We returned home, and today I awoke with a question – what if life had less INGs?  What if we gave up verbs for a bit and experienced life through these three words – allowance … trust … invitation.  Like my wife and me and the whales — we allowed our encounter to occur, we trusted in the moment.  The whale trusted us, its sometimes predator, and we trusted the whale, a creature multiple times our size who could dispose of us with a flick of its tail, and all of this was an invitation for an experience that touched both whale and man.  It happened, but no one did it.  It occurred, but no one could take credit.  It simply was.

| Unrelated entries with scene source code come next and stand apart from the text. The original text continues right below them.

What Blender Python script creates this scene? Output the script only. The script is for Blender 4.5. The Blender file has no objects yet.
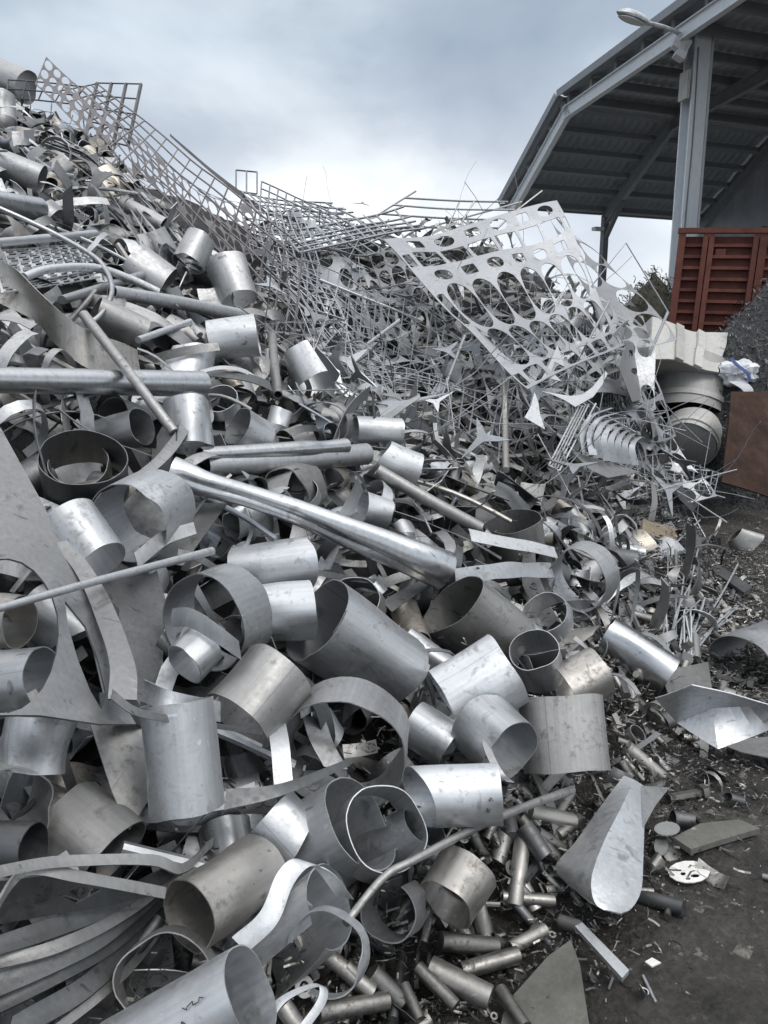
import bpy, bmesh, math, random
from mathutils import Vector, Matrix, noise, geometry
random.seed(7)
R = math.radians
scene = bpy.context.scene
COL = scene.collection

# ------------------------------------------------------------------ camera
F = 769.0
PITCH = R(12)
CP, SP = math.cos(PITCH), math.sin(PITCH)
CAM = Vector((0, 0, 1.6))
RIGHT = Vector((1, 0, 0)); UP = Vector((0, SP, CP)); FWD = Vector((0, CP, -SP))
cd = bpy.data.cameras.new('camera'); co = bpy.data.objects.new('camera', cd); COL.objects.link(co)
co.location = CAM; co.rotation_euler = (math.pi/2-PITCH, 0, 0)
cd.sensor_fit = 'VERTICAL'; cd.sensor_height = 32; cd.lens = 32*F/1024
cd.clip_start = .05; cd.clip_end = 2000
scene.camera = co

def lerp_tab(tab, v):
    if v <= tab[0][0]: return tab[0][1]
    for (a, fa), (b, fb) in zip(tab, tab[1:]):
        if v <= b: return fa+(fb-fa)*(v-a)/(b-a)
    return tab[-1][1]

# ------------------------------------------------------------------ the lie of the heap (metres)
TOE = [(0, -1.4), (.5, -.9), (1.5, -.12), (2.0, .5), (2.64, 1.0), (4.1, 1.95), (8.15, 3.55), (12, 5.1), (16, 6), (30, 6.5)]
def smin(a, b, k):
    h = max(k-abs(a-b), 0)/k
    return min(a, b)-h*h*k*.25
def toe_dist(x, y): return (lerp_tab(TOE, y)-x)*.9
def heap(x, y):
    s = toe_dist(x, y)
    if s <= -.4 or y > 17: return 0.0
    h = .62*s+.02 if s > 0 else 0
    h = smin(h, 4.25, 1.2)
    # second heap of fence panels and cut sheets
    cx = min(max(x, -2.2), 1.15)
    d = math.hypot((x-cx)*1.15, y-9.2)
    m2 = (3.15-.62*d)*min(1, max(0, s)/.9)
    h = max(h, m2)
    if y > 10.5: h -= (y-10.5)*.6
    return max(0, h)
def ray(px, py):
    x = px-384; u = 512-py
    return RIGHT*x+UP*u+FWD*F
_hc = {}
def hit(px, py):
    k = (round(px), round(py))
    if k in _hc: return _hc[k]
    d = ray(px, py)/F
    t = .7; step = .04; res = None
    while t < 60:
        p = CAM+d*t
        if p.z < heap(p.x, p.y): res = t; break
        t += step
        if t > 14: step = .3
    if res is None: res = 12.0
    lo, hi = res-step, res
    for _ in range(8):
        m = (lo+hi)/2; p = CAM+d*m
        if p.z < heap(p.x, p.y): hi = m
        else: lo = m
    _hc[k] = hi
    return hi
def at(px, py, D): return CAM+ray(px, py)*(D/F)
def W(px, py, off=0.0, D=None):
    return at(px, py, (hit(px, py) if D is None else D)-off)
def project(p):
    q = p-CAM; d = q.dot(FWD)
    if d <= .01: return None
    return 384+F*q.dot(RIGHT)/d, 512-F*q.dot(UP)/d, d

# ------------------------------------------------------------------ mesh helpers
def solid(V, Fc, th):
    n = [Vector((0, 0, 0)) for _ in V]
    ec = {}
    for f in Fc:
        a, b, c = V[f[0]], V[f[1]], V[f[2]]
        nn = (b-a).cross(c-a)
        if len(f) == 4: nn = nn+(c-a).cross(V[f[3]]-a)
        for i in f: n[i] += nn
        for i in range(len(f)):
            e = (f[i], f[(i+1) % len(f)])
            if (e[1], e[0]) in ec: del ec[(e[1], e[0])]
            else: ec[e] = 1
    N = len(V)
    V2 = [v+m.normalized()*(th*.5) if m.length > 0 else v.copy() for v, m in zip(V, n)]
    V3 = [v-m.normalized()*(th*.5) if m.length > 0 else v.copy() for v, m in zip(V, n)]
    F2 = list(Fc)+[tuple(i+N for i in reversed(f)) for f in Fc]
    for a, b in ec: F2.append((b, a, a+N, b+N))
    return V2+V3, F2
def grid_faces(nu, nv, closed=False):
    f = []
    cols = nu if closed else nu+1
    for i in range(nu):
        i2 = (i+1) % cols
        for j in range(nv):
            f.append((i*(nv+1)+j, i2*(nv+1)+j, i2*(nv+1)+j+1, i*(nv+1)+j+1))
    return f
def world(o): return world(o.parent) @ o.matrix_basis if o.parent else o.matrix_basis
def mesh_obj(name, V, Fc, mat, parent=None, matrix=None, smooth=True, angle=38, center=True):
    me = bpy.data.meshes.new(name)
    if matrix is None and center and V:
        c = Vector((0, 0, 0))
        for v in V: c += v
        c /= len(V)
        V = [v-c for v in V]; matrix = Matrix.Translation(c)
    me.from_pydata([tuple(v) for v in V], [], Fc)
    me.validate()
    if smooth:
        me.polygons.foreach_set('use_smooth', [True]*len(me.polygons))
        me.set_sharp_from_angle(angle=R(angle))
    me.update()
    if mat: me.materials.append(MAT[mat] if isinstance(mat, str) else mat)
    o = bpy.data.objects.new(name, me); COL.objects.link(o)
    if matrix is not None: o.matrix_world = matrix
    if parent:
        o.parent = parent
        o.matrix_parent_inverse = Matrix.Identity(4)
        o.matrix_basis = world(parent).inverted() @ (matrix if matrix is not None else Matrix.Identity(4))
    return o
HERO = []      # (short phrase, px, py)
def tag(o, label, cat, group=None, kind=None):
    if label: o['label'] = label
    if cat: o['category'] = cat
    if group: o['group'] = group
    if kind: o['kind'] = kind
    return o
def empty(name, loc, label=None, cat=None, group=None):
    o = bpy.data.objects.new(name, None); COL.objects.link(o); o.location = loc
    o.matrix_basis = Matrix.Translation(loc)
    o.empty_display_size = .1
    return tag(o, label, cat, group)
class MB:
    def __init__(s): s.V = []; s.F = []
    def add(s, V, Fc):
        n = len(s.V); s.V += [Vector(v) for v in V]; s.F += [tuple(i+n for i in f) for f in Fc]; return s
    def box(s, c, ax, ay, az):     # centre, half-axis vectors
        c = Vector(c); P = []
        for i in (-1, 1):
            for j in (-1, 1):
                for k in (-1, 1): P.append(c+ax*i+ay*j+az*k)
        fs = [(0, 1, 3, 2), (4, 6, 7, 5), (0, 4, 5, 1), (2, 3, 7, 6), (0, 2, 6, 4), (1, 5, 7, 3)]
        if ax.cross(ay).dot(az) < 0: fs = [tuple(reversed(f)) for f in fs]
        return s.add(P, fs)
    def bar(s, a, b, w, h, up=Vector((0, 0, 1))):
        a = Vector(a); b = Vector(b); d = (b-a); L = d.length
        if L < 1e-6: return s
        d /= L; x = d.cross(up)
        if x.length < 1e-3: x = d.cross(Vector((1, 0, 0)))
        x.normalize(); y = x.cross(d)
        return s.box((a+b)/2, d*(L/2), x*(w/2), y*(h/2))
    def tube(s, pts, rr, n=8, cap=True, sq=1.0):
        V, Fc = sweep(pts, rr, n, cap, sq); return s.add(V, Fc)
    def build(s, name, mat, parent=None, **k): return mesh_obj(name, s.V, s.F, mat, parent, **k)
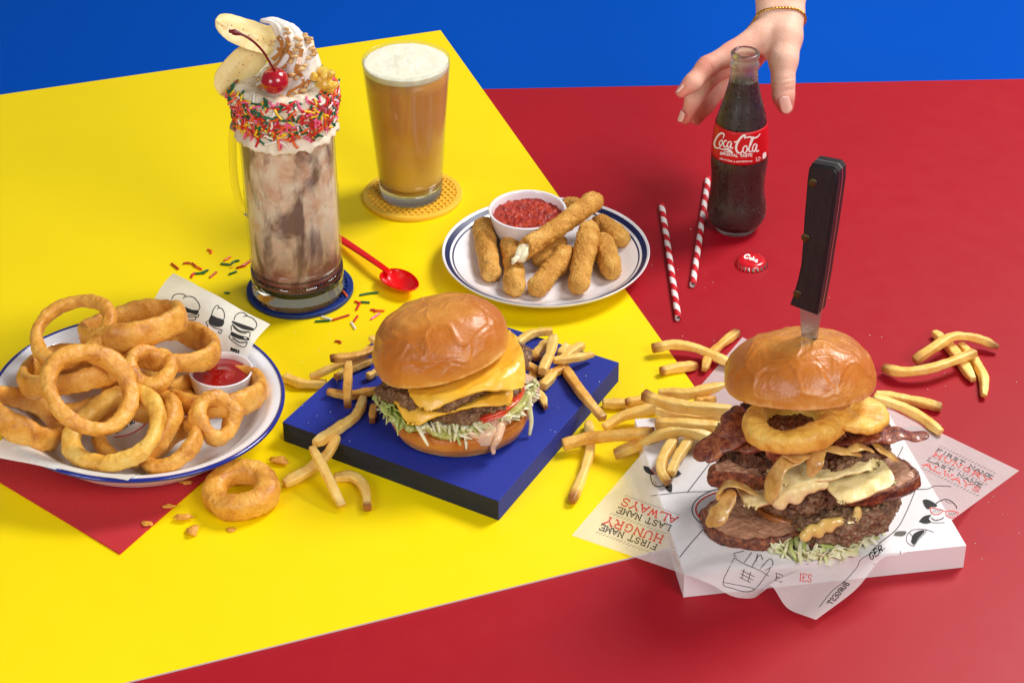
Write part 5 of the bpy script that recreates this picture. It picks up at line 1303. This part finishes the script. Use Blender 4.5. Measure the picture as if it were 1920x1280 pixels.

How can this apply to our lives?

Where can we allow versus do?  Can we go to work and allow for success as it appears versus defining success under the narrow terms that we create, which often disappoint us? Can we allow our children to mature as they do and loosen the leash of you’re a “good child if _____”? Are we able to allow new learning that runs counter to our programmed rules of how things should be?

Can we trust, simply trust, that we are cared for in our ecosystem, just as the whale and its baby, without all the worry, fear and projection of everything that maybe, could possibly, go wrong?  Can we trust in ourselves, that we are good and worthy of love?  Can we trust that today’s success is a sign of success to come and not a precursor to future failure?

What would it be like if our day was an invitation for our family, our spouses, our children, our co-workers, and our acquaintances to show us love?  A true invitation without rules and expectations.  What if our day was approached as an ongoing invitation to be amazed?  To be wowed?  To be blown away by the sheer awesomeness of our existence – just as we were by the whales?

That is my goal for the next few days – less ING and more AHHHH.  Less action and more allowance.  Less planning and more trust.  Less imposing and a little more invitation.

And that for me is the Tao of the Whales, the gift from Grandma June, the grace of our existence – a little AHHHHHH amidst the noise of the world.